There’s no US trade deal for Boris Johnson yet – and that’s just fine
The economic benefits of any pact were always going to be limited, and the UK would inevitably have to give up a lot to get them, writes James Moore
A shiny new US trade deal was hailed as one of the chief virtues of Brexit, but we can now add it to the pile of broken promises from the campaign to leave the EU.
President Joe Biden told Boris Johnson, in so many words, exactly what Barack Obama told the British people before the runaway Brexit train smashed into the buffers of reality: Britain is at the back of the queue.
That hasn’t stopped the government’s obsession with its white whale. It’s now changing the harpoon, considering an attempt to join the US-Canada-Mexico free trade deal that succeeded Nafta after Donald Trump tore up the latter.
Needless to say, the UK already has trade agreements in place with the latter two so it’s hard to see how this could be used as a backdoor way for the government to secure a US deal even if Nafta 2.0 was taking on new members.
That would, anyway, require Biden to say yay and it seems that he’s in no more hurry to do that than he is to sort out a bilateral deal.
Politically it’s a bad look. The economic calculus is somewhat different. Various analyses of a potential US-UK deal have been done. There was one conducted by the UK government which came up with a 0.16 per cent boost to GDP over 15 years.
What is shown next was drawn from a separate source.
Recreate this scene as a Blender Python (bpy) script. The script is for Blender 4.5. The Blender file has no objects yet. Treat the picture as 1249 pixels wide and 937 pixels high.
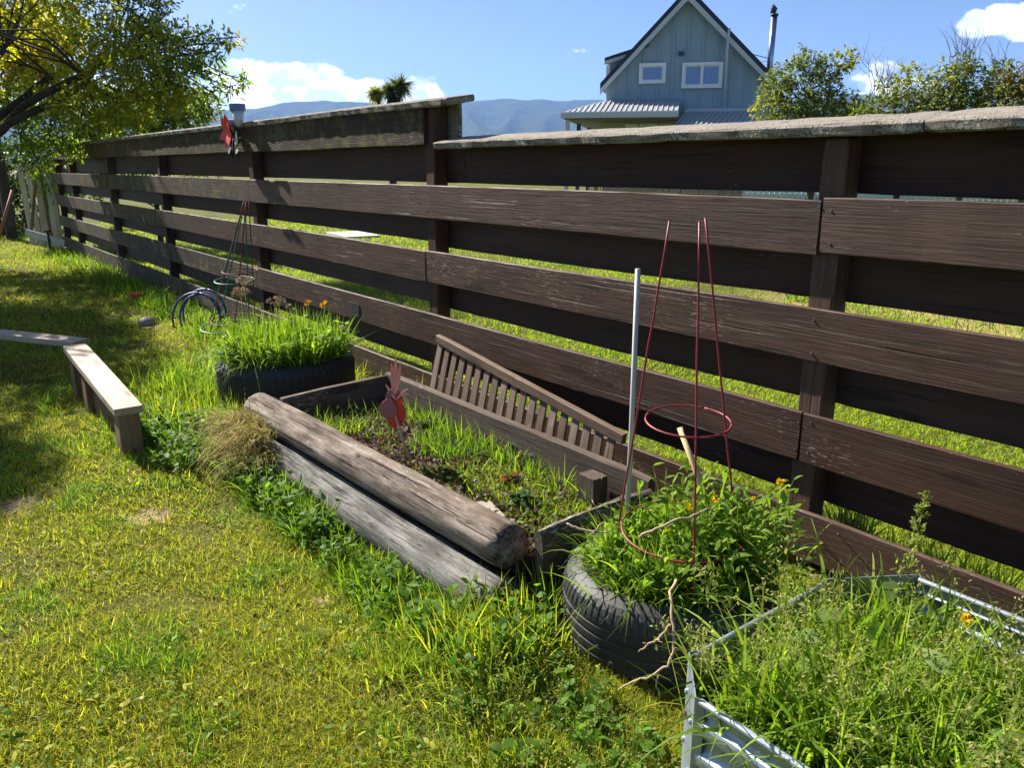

That’s hardly exciting, especially when one considers what the UK would have to give up to get it, and that could be considerable. Just remember the environmental sacrifice that went with the recently signed UK-Australia deal.
The potential drawbacks of a US deal include surrendering food standards. American farmers would want to be able to export their hormone-treated beef and chlorinated chicken and without the “prejudicial” labels that would alert the British consumer to what they were buying. The entry of US health firms into the NHS is another concern. And a big one.
Given the limited impact on Britain’s prosperity, this is perhaps less of a white whale than it is an unhappy white elephant; a project driven by politics rather than prosperity. You could almost make the case that in saying no, Biden has done Britain a favour, albeit a backhanded one.
In part, that’s because the best way to improve Britain’s economic wellbeing – and goodness knows the nation needs that – would be for it to work to improve its strained relations with the EU and to make the weak agreement it currently has with the bloc function better for all concerned.
Brexit plays a role, and sometimes the major role, in a plethora of problems Britain has been experiencing including its soaring energy prices, the shortage of lorry drivers, the empty supermarket shelves that have followed, the threats to food security through a lack of CO2. We’re now even being told the quintessentially British festival of Bonfire Night is at risk thanks to a shortage of fireworks.
UK plc is being spun on a catherine wheel and everyone’s feeling queasy.
Ministers who are honest with themselves know this. But they are not yet willing to be honest with the public, and they are not yet willing to govern as grown-ups in Britain’s best interests.
This a belated victory of sorts for Guy Fawkes. Crazy times indeed.
Boris Johnson has meanwhile already sought to tear up the part of the EU trade deal covering Northern Ireland white flipping the bird to the French with the Aukus alliance between the UK, the US and Australia.
It seems fairly clear that things are going to get worse before they get better and that the economic fallout from Brexit will be raining down for some time to come.
It will do that even if the American white elephant performs a volte-face and comes charging into town with truckloads of chlorinated chicken and hormone-treated beef on its back.